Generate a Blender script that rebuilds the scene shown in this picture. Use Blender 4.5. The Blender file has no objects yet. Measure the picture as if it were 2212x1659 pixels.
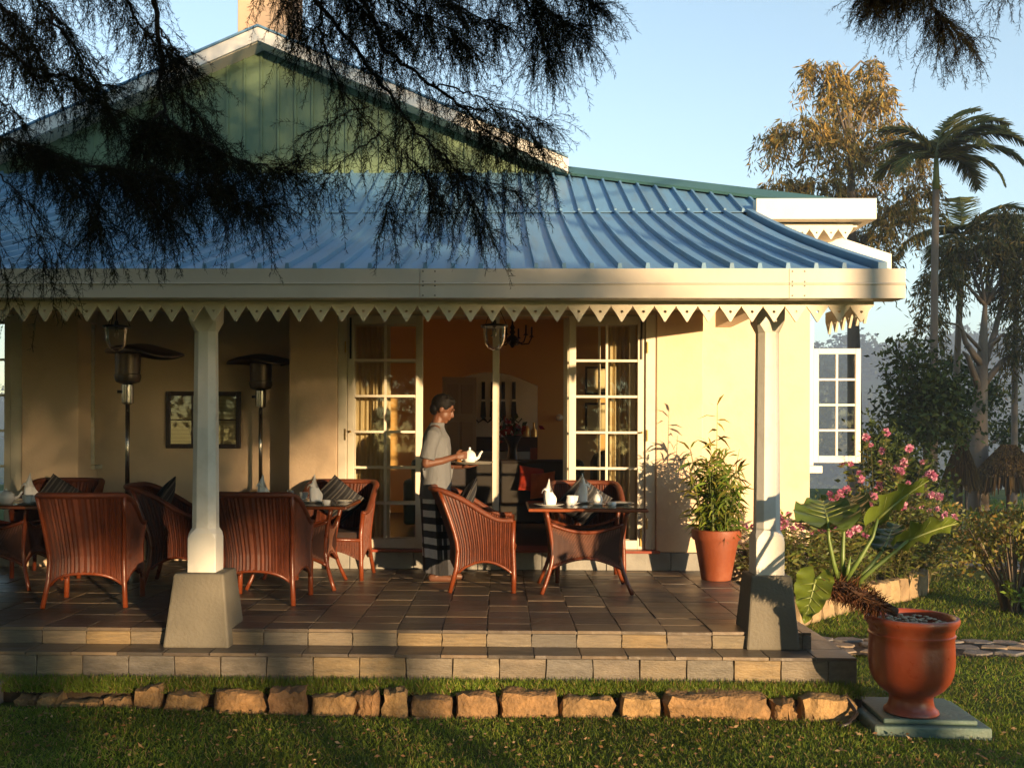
import bpy, math, random
import numpy as np
from mathutils import Vector, Matrix, Euler

# ------------------------------------------------------------------ camera, sky, sun, exposure
S = bpy.context.scene
R = math.radians
CAM_Z = 1.32
YAW, ROLL = R(1.2), R(0.2)
cam_data = bpy.data.cameras.new('camera')
cam = bpy.data.objects.new('camera', cam_data)
S.collection.objects.link(cam)
cam_data.lens = 35.0
cam_data.sensor_width = 36.0
cam_data.shift_x = 0.0303
cam_data.shift_y = 0.0477
cam_data.clip_start = 0.05
cam_data.clip_end = 4000
CAM_R = Matrix.Rotation(YAW, 3, 'Z') @ Matrix.Rotation(R(90), 3, 'X') @ Matrix.Rotation(ROLL, 3, 'Z')
cam.matrix_world = Matrix.Translation((0, 0, CAM_Z)) @ CAM_R.to_4x4()
S.camera = cam

SUN_AZ, SUN_EL = R(31), R(4.0)          # azimuth: to the right of straight behind the camera
to_sun = Vector((math.sin(SUN_AZ)*math.cos(SUN_EL), -math.cos(SUN_AZ)*math.cos(SUN_EL), math.sin(SUN_EL)))
W = bpy.data.worlds.new('World'); S.world = W; W.use_nodes = True
nt = W.node_tree
bg = nt.nodes['Background']
sky = nt.nodes.new('ShaderNodeTexSky'); sky.sky_type = 'NISHITA'
sky.sun_disc = False
sky.sun_elevation = SUN_EL
sky.sun_rotation = math.atan2(to_sun.x, to_sun.y)
sky.air_density = 0.92; sky.dust_density = 0.0; sky.ozone_density = 0.85; sky.altitude = 1700
nt.links.new(sky.outputs[0], bg.inputs[0])
bg.inputs[1].default_value = 0.15
sl = bpy.data.lights.new('sun', 'SUN'); sl.energy = 3.0; sl.angle = R(0.8); sl.color = (1.0, 0.69, 0.385)
sun = bpy.data.objects.new('sun', sl); S.collection.objects.link(sun)
sun.rotation_euler = to_sun.to_track_quat('Z', 'Y').to_euler()
sun.location = to_sun*30
S.view_settings.view_transform = 'Standard'; S.view_settings.look = 'None'
S.view_settings.gamma = 1.0; S.view_settings.use_curve_mapping = False
S.view_settings.exposure = 1.9
S.cycles.use_denoising = True
S.cycles.denoiser = 'OPENIMAGEDENOISE'
S.cycles.max_bounces = 7; S.cycles.diffuse_bounces = 4; S.cycles.glossy_bounces = 3
S.cycles.transmission_bounces = 5; S.cycles.transparent_max_bounces = 12; S.cycles.volume_bounces = 0
S.cycles.caustics_reflective = False; S.cycles.caustics_refractive = False
S.cycles.sample_clamp_indirect = 6.0
S.render.use_motion_blur = False

random.seed(7)
rng = np.random.default_rng(11)
C = S.collection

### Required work
Extract the lines exactly, please: the first line of the listing, the line with "S.camera = cam", and every line between them, but no pictures.

### Solution
Generate a Blender script that rebuilds the scene shown in this picture. Use Blender 4.5. The Blender file has no objects yet. Measure the picture as if it were 2212x1659 pixels.
import bpy, math, random
import numpy as np
from mathutils import Vector, Matrix, Euler

# ------------------------------------------------------------------ camera, sky, sun, exposure
S = bpy.context.scene
R = math.radians
CAM_Z = 1.32
YAW, ROLL = R(1.2), R(0.2)
cam_data = bpy.data.cameras.new('camera')
cam = bpy.data.objects.new('camera', cam_data)
S.collection.objects.link(cam)
cam_data.lens = 35.0
cam_data.sensor_width = 36.0
cam_data.shift_x = 0.0303
cam_data.shift_y = 0.0477
cam_data.clip_start = 0.05
cam_data.clip_end = 4000
CAM_R = Matrix.Rotation(YAW, 3, 'Z') @ Matrix.Rotation(R(90), 3, 'X') @ Matrix.Rotation(ROLL, 3, 'Z')
cam.matrix_world = Matrix.Translation((0, 0, CAM_Z)) @ CAM_R.to_4x4()
S.camera = cam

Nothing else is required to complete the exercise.